■ Work to do
Each line from the beginning of the data below through the line containing "S.camera = cam_o" should be repeated exactly, please.

■ Data
.....
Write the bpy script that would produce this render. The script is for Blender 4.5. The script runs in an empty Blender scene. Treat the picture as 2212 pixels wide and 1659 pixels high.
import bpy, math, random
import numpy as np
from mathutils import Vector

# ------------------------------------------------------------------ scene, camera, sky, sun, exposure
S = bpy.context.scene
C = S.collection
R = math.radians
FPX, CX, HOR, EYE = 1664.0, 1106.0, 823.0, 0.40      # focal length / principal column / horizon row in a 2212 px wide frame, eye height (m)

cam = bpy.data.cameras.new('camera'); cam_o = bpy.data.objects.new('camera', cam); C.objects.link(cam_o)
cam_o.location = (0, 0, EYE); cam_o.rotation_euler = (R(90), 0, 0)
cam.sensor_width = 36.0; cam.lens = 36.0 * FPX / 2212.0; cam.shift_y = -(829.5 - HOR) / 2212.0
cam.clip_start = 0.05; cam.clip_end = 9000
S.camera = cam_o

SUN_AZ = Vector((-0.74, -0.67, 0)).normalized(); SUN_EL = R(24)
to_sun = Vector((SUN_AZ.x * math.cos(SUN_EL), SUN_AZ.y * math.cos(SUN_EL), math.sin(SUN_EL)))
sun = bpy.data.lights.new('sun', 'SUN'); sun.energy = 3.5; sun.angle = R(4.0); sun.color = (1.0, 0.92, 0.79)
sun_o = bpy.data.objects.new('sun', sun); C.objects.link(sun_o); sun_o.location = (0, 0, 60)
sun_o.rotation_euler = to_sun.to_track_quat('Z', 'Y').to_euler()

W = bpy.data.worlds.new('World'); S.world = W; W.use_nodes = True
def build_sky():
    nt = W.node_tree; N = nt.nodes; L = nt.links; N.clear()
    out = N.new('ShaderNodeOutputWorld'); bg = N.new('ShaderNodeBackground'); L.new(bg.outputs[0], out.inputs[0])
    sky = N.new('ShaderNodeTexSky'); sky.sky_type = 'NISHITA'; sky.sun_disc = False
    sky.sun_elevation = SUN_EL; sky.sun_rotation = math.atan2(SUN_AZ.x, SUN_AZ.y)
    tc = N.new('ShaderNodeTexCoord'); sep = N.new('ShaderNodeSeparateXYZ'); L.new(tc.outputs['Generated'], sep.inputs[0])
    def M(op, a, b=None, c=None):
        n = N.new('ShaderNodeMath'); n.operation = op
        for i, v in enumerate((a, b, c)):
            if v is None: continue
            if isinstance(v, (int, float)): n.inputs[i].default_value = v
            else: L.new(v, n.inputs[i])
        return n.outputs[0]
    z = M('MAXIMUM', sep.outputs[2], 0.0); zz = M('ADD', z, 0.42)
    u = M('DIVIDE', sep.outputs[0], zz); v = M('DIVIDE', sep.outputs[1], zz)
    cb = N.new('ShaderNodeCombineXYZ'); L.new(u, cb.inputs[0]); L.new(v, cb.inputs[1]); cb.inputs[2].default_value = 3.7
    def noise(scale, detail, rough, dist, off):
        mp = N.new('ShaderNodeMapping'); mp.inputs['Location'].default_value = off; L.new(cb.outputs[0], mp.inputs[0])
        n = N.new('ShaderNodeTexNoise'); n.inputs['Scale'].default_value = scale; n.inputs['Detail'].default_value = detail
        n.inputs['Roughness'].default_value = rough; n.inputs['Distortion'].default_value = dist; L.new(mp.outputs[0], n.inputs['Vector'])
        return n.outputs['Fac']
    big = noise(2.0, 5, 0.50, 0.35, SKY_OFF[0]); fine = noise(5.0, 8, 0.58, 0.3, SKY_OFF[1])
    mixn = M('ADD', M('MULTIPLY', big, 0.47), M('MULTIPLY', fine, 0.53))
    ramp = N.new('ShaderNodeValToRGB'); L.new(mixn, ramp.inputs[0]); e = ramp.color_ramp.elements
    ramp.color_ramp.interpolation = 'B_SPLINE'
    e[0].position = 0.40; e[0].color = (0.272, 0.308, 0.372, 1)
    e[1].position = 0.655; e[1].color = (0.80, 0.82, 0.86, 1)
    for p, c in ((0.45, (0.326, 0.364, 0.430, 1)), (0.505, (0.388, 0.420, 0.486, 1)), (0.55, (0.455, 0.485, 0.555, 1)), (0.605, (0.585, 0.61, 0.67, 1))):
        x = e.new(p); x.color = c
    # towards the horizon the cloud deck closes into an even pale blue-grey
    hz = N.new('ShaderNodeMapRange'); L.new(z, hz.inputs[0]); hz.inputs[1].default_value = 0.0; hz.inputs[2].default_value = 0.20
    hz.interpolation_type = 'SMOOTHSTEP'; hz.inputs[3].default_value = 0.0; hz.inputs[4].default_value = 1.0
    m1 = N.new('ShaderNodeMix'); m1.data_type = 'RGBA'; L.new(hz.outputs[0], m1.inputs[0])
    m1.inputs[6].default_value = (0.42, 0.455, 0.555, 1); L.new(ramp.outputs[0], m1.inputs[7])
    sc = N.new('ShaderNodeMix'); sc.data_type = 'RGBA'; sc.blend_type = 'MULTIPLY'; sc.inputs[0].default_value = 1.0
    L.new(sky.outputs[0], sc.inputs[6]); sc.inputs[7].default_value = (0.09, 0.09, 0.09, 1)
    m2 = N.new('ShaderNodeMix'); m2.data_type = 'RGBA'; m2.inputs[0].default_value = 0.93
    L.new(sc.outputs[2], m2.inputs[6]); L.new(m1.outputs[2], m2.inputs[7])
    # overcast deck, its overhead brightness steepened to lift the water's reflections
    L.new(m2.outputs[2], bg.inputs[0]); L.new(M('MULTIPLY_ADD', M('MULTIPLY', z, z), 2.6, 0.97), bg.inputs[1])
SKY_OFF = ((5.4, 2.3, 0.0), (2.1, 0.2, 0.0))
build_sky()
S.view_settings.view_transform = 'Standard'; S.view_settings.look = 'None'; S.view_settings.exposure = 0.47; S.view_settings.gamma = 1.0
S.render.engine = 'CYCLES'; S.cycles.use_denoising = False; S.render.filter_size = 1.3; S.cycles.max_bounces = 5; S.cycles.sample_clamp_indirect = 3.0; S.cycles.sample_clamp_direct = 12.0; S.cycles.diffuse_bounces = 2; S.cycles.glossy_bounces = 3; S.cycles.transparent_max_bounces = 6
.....
■ Full solution
Write the bpy script that would produce this render. The script is for Blender 4.5. The script runs in an empty Blender scene. Treat the picture as 2212 pixels wide and 1659 pixels high.
import bpy, math, random
import numpy as np
from mathutils import Vector

# ------------------------------------------------------------------ scene, camera, sky, sun, exposure
S = bpy.context.scene
C = S.collection
R = math.radians
FPX, CX, HOR, EYE = 1664.0, 1106.0, 823.0, 0.40      # focal length / principal column / horizon row in a 2212 px wide frame, eye height (m)

cam = bpy.data.cameras.new('camera'); cam_o = bpy.data.objects.new('camera', cam); C.objects.link(cam_o)
cam_o.location = (0, 0, EYE); cam_o.rotation_euler = (R(90), 0, 0)
cam.sensor_width = 36.0; cam.lens = 36.0 * FPX / 2212.0; cam.shift_y = -(829.5 - HOR) / 2212.0
cam.clip_start = 0.05; cam.clip_end = 9000
S.camera = cam_o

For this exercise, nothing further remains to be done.